Repeat the entire listing exactly.

**Scenes as source code:**
= = = = = = =
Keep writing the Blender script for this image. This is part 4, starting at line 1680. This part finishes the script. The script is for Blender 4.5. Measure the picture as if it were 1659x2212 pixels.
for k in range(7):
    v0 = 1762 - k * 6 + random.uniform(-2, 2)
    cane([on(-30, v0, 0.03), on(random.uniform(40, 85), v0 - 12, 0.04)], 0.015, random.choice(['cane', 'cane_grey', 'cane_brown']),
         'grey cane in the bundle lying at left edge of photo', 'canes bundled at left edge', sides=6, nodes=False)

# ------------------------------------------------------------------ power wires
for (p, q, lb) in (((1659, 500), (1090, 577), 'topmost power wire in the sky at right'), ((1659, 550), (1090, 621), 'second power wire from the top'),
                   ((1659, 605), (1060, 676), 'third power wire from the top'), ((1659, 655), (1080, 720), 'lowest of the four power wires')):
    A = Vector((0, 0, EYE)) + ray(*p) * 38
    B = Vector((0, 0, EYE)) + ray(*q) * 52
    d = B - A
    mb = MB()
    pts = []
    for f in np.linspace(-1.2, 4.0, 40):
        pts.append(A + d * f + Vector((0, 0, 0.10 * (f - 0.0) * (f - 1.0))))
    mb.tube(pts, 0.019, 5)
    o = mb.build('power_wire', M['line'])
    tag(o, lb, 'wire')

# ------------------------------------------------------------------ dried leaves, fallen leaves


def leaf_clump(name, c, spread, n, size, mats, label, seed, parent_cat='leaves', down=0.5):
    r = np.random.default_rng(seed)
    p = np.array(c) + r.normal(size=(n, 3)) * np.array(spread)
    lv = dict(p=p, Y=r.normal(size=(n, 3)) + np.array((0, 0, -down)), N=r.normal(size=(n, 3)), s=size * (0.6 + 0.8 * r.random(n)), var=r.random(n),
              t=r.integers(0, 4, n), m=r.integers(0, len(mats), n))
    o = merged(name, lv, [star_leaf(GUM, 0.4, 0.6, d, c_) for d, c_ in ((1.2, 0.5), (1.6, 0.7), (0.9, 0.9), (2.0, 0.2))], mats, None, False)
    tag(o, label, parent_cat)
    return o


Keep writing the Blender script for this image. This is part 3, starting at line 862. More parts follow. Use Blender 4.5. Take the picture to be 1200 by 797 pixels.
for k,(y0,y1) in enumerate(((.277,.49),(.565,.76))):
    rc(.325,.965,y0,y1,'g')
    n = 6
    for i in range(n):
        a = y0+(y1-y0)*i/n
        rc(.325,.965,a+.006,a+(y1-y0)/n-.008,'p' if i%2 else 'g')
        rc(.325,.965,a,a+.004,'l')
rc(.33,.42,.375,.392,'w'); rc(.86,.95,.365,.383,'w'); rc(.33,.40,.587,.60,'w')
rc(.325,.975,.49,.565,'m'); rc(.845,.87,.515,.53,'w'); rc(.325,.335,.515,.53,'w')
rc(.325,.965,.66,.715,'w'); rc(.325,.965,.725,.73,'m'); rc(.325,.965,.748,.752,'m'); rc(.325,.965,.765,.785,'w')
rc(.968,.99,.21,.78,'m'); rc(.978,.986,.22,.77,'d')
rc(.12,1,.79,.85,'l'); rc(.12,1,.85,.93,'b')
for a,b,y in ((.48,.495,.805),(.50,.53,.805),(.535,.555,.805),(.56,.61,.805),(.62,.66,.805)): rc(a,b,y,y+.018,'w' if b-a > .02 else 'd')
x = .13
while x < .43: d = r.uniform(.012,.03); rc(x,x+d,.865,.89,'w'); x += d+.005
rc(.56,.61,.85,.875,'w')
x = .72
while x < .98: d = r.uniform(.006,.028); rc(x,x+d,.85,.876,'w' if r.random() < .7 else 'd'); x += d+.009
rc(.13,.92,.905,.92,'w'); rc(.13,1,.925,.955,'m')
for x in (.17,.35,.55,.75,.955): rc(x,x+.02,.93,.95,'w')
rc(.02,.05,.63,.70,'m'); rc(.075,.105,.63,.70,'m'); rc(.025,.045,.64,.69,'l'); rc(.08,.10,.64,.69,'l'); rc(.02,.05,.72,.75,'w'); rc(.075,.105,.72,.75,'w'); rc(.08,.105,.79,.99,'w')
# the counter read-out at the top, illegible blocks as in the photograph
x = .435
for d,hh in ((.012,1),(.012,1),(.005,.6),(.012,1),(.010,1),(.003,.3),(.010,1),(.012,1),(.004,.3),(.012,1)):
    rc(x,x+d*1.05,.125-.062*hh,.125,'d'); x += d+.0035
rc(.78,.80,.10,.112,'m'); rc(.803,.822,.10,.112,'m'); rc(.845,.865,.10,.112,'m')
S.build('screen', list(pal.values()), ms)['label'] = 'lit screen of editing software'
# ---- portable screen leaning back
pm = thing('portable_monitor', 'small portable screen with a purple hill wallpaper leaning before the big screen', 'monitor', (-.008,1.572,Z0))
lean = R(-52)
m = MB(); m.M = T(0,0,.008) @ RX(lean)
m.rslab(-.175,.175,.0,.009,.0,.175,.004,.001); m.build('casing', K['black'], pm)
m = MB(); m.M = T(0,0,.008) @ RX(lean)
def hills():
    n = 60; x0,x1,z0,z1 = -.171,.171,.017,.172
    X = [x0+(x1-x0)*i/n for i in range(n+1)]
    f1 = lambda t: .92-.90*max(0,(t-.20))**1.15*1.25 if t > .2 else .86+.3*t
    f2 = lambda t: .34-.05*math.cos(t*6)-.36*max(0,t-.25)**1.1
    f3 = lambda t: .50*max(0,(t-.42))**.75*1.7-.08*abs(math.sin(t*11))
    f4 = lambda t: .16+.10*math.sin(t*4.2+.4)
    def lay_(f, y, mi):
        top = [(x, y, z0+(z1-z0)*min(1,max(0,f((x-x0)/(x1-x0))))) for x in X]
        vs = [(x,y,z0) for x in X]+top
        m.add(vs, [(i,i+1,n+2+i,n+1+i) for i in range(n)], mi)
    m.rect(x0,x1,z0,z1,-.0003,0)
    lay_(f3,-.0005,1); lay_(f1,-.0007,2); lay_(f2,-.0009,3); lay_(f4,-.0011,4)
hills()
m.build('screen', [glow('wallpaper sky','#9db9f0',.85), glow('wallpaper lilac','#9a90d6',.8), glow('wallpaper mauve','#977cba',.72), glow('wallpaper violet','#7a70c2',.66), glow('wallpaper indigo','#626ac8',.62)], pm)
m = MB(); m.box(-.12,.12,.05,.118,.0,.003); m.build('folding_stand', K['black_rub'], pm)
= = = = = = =
**Solution to the problem:**
Keep writing the Blender script for this image. This is part 4, starting at line 1680. This part finishes the script. The script is for Blender 4.5. Measure the picture as if it were 1659x2212 pixels.
for k in range(7):
    v0 = 1762 - k * 6 + random.uniform(-2, 2)
    cane([on(-30, v0, 0.03), on(random.uniform(40, 85), v0 - 12, 0.04)], 0.015, random.choice(['cane', 'cane_grey', 'cane_brown']),
         'grey cane in the bundle lying at left edge of photo', 'canes bundled at left edge', sides=6, nodes=False)

# ------------------------------------------------------------------ power wires
for (p, q, lb) in (((1659, 500), (1090, 577), 'topmost power wire in the sky at right'), ((1659, 550), (1090, 621), 'second power wire from the top'),
                   ((1659, 605), (1060, 676), 'third power wire from the top'), ((1659, 655), (1080, 720), 'lowest of the four power wires')):
    A = Vector((0, 0, EYE)) + ray(*p) * 38
    B = Vector((0, 0, EYE)) + ray(*q) * 52
    d = B - A
    mb = MB()
    pts = []
    for f in np.linspace(-1.2, 4.0, 40):
        pts.append(A + d * f + Vector((0, 0, 0.10 * (f - 0.0) * (f - 1.0))))
    mb.tube(pts, 0.019, 5)
    o = mb.build('power_wire', M['line'])
    tag(o, lb, 'wire')

# ------------------------------------------------------------------ dried leaves, fallen leaves


def leaf_clump(name, c, spread, n, size, mats, label, seed, parent_cat='leaves', down=0.5):
    r = np.random.default_rng(seed)
    p = np.array(c) + r.normal(size=(n, 3)) * np.array(spread)
    lv = dict(p=p, Y=r.normal(size=(n, 3)) + np.array((0, 0, -down)), N=r.normal(size=(n, 3)), s=size * (0.6 + 0.8 * r.random(n)), var=r.random(n),
              t=r.integers(0, 4, n), m=r.integers(0, len(mats), n))
    o = merged(name, lv, [star_leaf(GUM, 0.4, 0.6, d, c_) for d, c_ in ((1.2, 0.5), (1.6, 0.7), (0.9, 0.9), (2.0, 0.2))], mats, None, False)
    tag(o, label, parent_cat)
    return o


Keep writing the Blender script for this image. This is part 3, starting at line 862. More parts follow. Use Blender 4.5. Take the picture to be 1200 by 797 pixels.
for k,(y0,y1) in enumerate(((.277,.49),(.565,.76))):
    rc(.325,.965,y0,y1,'g')
    n = 6
    for i in range(n):
        a = y0+(y1-y0)*i/n
        rc(.325,.965,a+.006,a+(y1-y0)/n-.008,'p' if i%2 else 'g')
        rc(.325,.965,a,a+.004,'l')
rc(.33,.42,.375,.392,'w'); rc(.86,.95,.365,.383,'w'); rc(.33,.40,.587,.60,'w')
rc(.325,.975,.49,.565,'m'); rc(.845,.87,.515,.53,'w'); rc(.325,.335,.515,.53,'w')
rc(.325,.965,.66,.715,'w'); rc(.325,.965,.725,.73,'m'); rc(.325,.965,.748,.752,'m'); rc(.325,.965,.765,.785,'w')
rc(.968,.99,.21,.78,'m'); rc(.978,.986,.22,.77,'d')
rc(.12,1,.79,.85,'l'); rc(.12,1,.85,.93,'b')
for a,b,y in ((.48,.495,.805),(.50,.53,.805),(.535,.555,.805),(.56,.61,.805),(.62,.66,.805)): rc(a,b,y,y+.018,'w' if b-a > .02 else 'd')
x = .13
while x < .43: d = r.uniform(.012,.03); rc(x,x+d,.865,.89,'w'); x += d+.005
rc(.56,.61,.85,.875,'w')
x = .72
while x < .98: d = r.uniform(.006,.028); rc(x,x+d,.85,.876,'w' if r.random() < .7 else 'd'); x += d+.009
rc(.13,.92,.905,.92,'w'); rc(.13,1,.925,.955,'m')
for x in (.17,.35,.55,.75,.955): rc(x,x+.02,.93,.95,'w')
rc(.02,.05,.63,.70,'m'); rc(.075,.105,.63,.70,'m'); rc(.025,.045,.64,.69,'l'); rc(.08,.10,.64,.69,'l'); rc(.02,.05,.72,.75,'w'); rc(.075,.105,.72,.75,'w'); rc(.08,.105,.79,.99,'w')
# the counter read-out at the top, illegible blocks as in the photograph
x = .435
for d,hh in ((.012,1),(.012,1),(.005,.6),(.012,1),(.010,1),(.003,.3),(.010,1),(.012,1),(.004,.3),(.012,1)):
    rc(x,x+d*1.05,.125-.062*hh,.125,'d'); x += d+.0035
rc(.78,.80,.10,.112,'m'); rc(.803,.822,.10,.112,'m'); rc(.845,.865,.10,.112,'m')
S.build('screen', list(pal.values()), ms)['label'] = 'lit screen of editing software'
# ---- portable screen leaning back
pm = thing('portable_monitor', 'small portable screen with a purple hill wallpaper leaning before the big screen', 'monitor', (-.008,1.572,Z0))
lean = R(-52)
m = MB(); m.M = T(0,0,.008) @ RX(lean)
m.rslab(-.175,.175,.0,.009,.0,.175,.004,.001); m.build('casing', K['black'], pm)
m = MB(); m.M = T(0,0,.008) @ RX(lean)
def hills():
    n = 60; x0,x1,z0,z1 = -.171,.171,.017,.172
    X = [x0+(x1-x0)*i/n for i in range(n+1)]
    f1 = lambda t: .92-.90*max(0,(t-.20))**1.15*1.25 if t > .2 else .86+.3*t
    f2 = lambda t: .34-.05*math.cos(t*6)-.36*max(0,t-.25)**1.1
    f3 = lambda t: .50*max(0,(t-.42))**.75*1.7-.08*abs(math.sin(t*11))
    f4 = lambda t: .16+.10*math.sin(t*4.2+.4)
    def lay_(f, y, mi):
        top = [(x, y, z0+(z1-z0)*min(1,max(0,f((x-x0)/(x1-x0))))) for x in X]
        vs = [(x,y,z0) for x in X]+top
        m.add(vs, [(i,i+1,n+2+i,n+1+i) for i in range(n)], mi)
    m.rect(x0,x1,z0,z1,-.0003,0)
    lay_(f3,-.0005,1); lay_(f1,-.0007,2); lay_(f2,-.0009,3); lay_(f4,-.0011,4)
hills()
m.build('screen', [glow('wallpaper sky','#9db9f0',.85), glow('wallpaper lilac','#9a90d6',.8), glow('wallpaper mauve','#977cba',.72), glow('wallpaper violet','#7a70c2',.66), glow('wallpaper indigo','#626ac8',.62)], pm)
m = MB(); m.box(-.12,.12,.05,.118,.0,.003); m.build('folding_stand', K['black_rub'], pm)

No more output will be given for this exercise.